With these requirements in mind we gathered multiple audio recordings from the client’s deployment environment and analyzed their characteristics. Since the audio of interest contained only intermittent voice, there were periods where no voice was present at all, and the background noise level could be adaptively estimated. A real-time spectrograph allowed the noise estimation to be done on a band-by-band basis. Not surprisingly, given the client’s particular audio environment, some bands were noisier than others.

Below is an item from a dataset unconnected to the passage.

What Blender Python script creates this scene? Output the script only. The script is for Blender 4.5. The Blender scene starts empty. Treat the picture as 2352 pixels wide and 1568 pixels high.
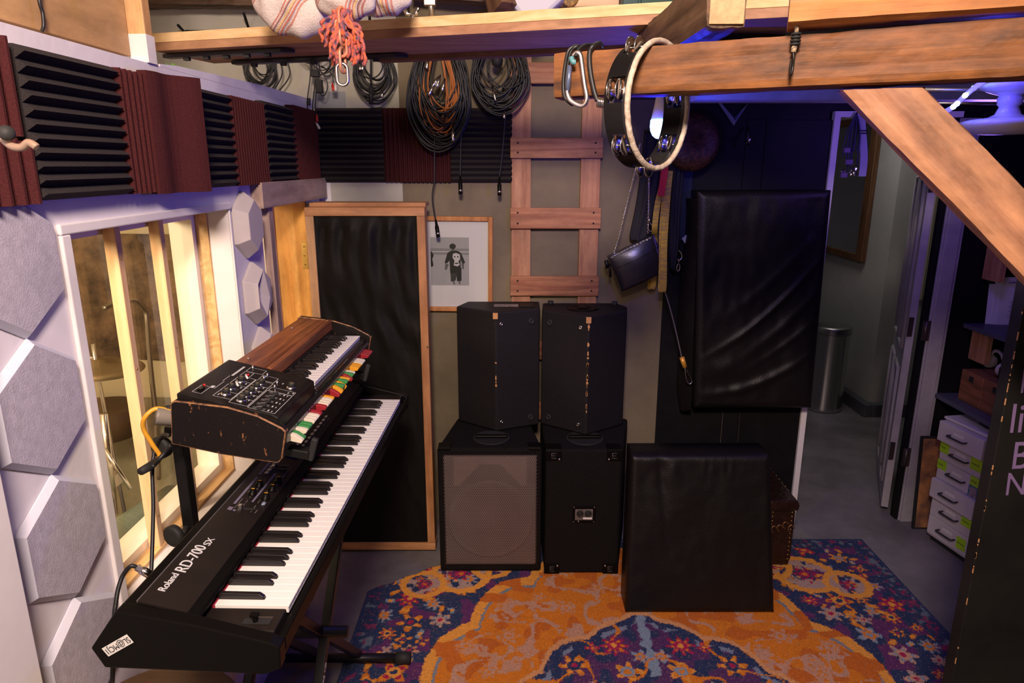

After considering several alternatives, we settled on an adaptive technique for noise removal that works in the frequency domain. The fundamental signal processing chain involved the following steps:

 

  1. Analyze the audio signal in several frequency bands
  2. Maintain adaptive estimates of the noise power in each band; derive from these estimates adaptive thresholds for inclusion/exclusion of each band in the current audio output
  3. On a block-by-block basis, include/exclude bands by comparing their current power level to the adaptive thresholds
  4. Synthesize the sub-band filtered audio back into an audio waveform

To perform the sub-band analysis, we ultimately decided to use the same critically sampled filter bank employed by the MP3 audio compression standard. This filter bank was a good choice because:

 

  • It has readily available computationally efficient implementations
  • A perfect reconstruction analysis/synthesis filter bank is not required for noise removal applications as the original signal is relatively low-quality to begin with
  • The MP3 filter bank has excellent resistance to artifacts introduced by zeroing out some sub-bands. This isn’t surprising given that MP3 compression itself introduces quantization noise in sub-bands and must be robust against distortions during synthesis.

The diagram below shows the basic processing architecture.

 

The algorithm was quick to develop and relatively easy to tune. It was also computationally efficient given the design choices we made. Overall it performs quite well, while avoiding the computational overhead of more sophisticated algorithms. The client was extremely happy with both the performance and the NRE required to develop, tune, and test the algorithm.